On the connection between classes of functions of bounded variation and classes of functions with fractal graph

For a real-valued function $f$ continuous on a closed interval, the modulus of fractality $\nu(f, \varepsilon)$ is defined for every $\varepsilon > 0$ as the minimum number of squares with sides of length $\varepsilon$ parallel to the coordinate axes that can cover the graph of $f$. For a nonincreasing function $\mu: (0, +\infty) \to (0, +\infty)$, we consider the class $F^{\mu}$ of functions continuous on a closed interval and such that $\nu(f, \varepsilon) = O(\mu(\varepsilon))$. The relationship between the classes $F^{\mu_1}$ and $F^{\mu_2}$ is described for various $\mu_1$ and $\mu_2$. A connection is established between the classes $F^{\mu}$ and the classes of continuous functions of bounded variation $BV_{\Phi}[a, b] \cap C[a, b]$ for arbitrary convex functions $\Phi$. Namely, there is an inclusion
$$ BV_{\Phi}[a,b] \cap C[a,b] \subset F^{\frac{\Phi^{\,-1}(\varepsilon)}{\varepsilon^2}}. $$
A counterexample is constructed showing that this inclusion cannot be improved.
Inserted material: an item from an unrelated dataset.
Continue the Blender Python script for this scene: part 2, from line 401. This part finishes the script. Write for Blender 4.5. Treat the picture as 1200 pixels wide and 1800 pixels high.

It is further shown that the equality of the classes $F^{\mu}$ and $BV_{\Phi}[a,b] \cap C[a,b]$ occurs only in the case
$$ BV[a, b] \cap C[a,b] = F^{1/\varepsilon}, $$
where $BV[a,b]$ are functions of classical bounded variation. For other cases, a counterexample is constructed showing that if $\mu(\varepsilon)$ grows faster than $\dfrac{1}{\varepsilon}$ as $\varepsilon \to +0$, then the class $F^{\mu} $ is not a subclass of any of the classes $BV_{\Phi}[a, b]$.